Are voters unable to respond to policy changes or do they respond by rewarding or punishing the government?
In a recent paper, published in Governance, Georg Wenzelburger and his Co-authors Christoph Arndt and Carsten Jensen test the policy-vote link under circumstances where policymakers are clearly responsible for the events to happen, in this case changes to welfare legislation. The welfare state is an ideal area for testing this claim, as social policy issues affect life chances of many citizens. Thus, the article relates to a core aspect of the “blind retrospection perspective” that has not been put to test before.
Empirically, the study integrates existing survey data from the German Politbarometer with a unique, new dataset on legislative policy decisions regulating the generosity of old age pensions and unemployment protection (from the WSCEP project).
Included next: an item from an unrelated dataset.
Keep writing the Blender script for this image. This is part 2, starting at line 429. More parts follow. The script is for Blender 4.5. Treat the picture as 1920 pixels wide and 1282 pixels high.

This setup allows tracking the policy-vote link for 329,167 respondents from 1977 to 2013.
The results clearly indicate that voters react to policy changes in a meaningful way, but also that they can be distracted by high-profile, extreme events. On average, expanding generosity of old age pensions and unemployment protection leads to higher government popularity, while cutbacks have the opposite effect. Moreover, the study shows that most voters respond to policy changes within the first month or two (see Figure below).
In sum, the paper does not find support for the rather blunt notion of blind retrospection according to which voters are unable to react meaningfully to policy decisions as they lack information. Instead, voters do respond to very visible policy changes that affect their lives, but extreme events can overshadow these reactions at times. This is good news for anybody concerned with the state of modern democracy!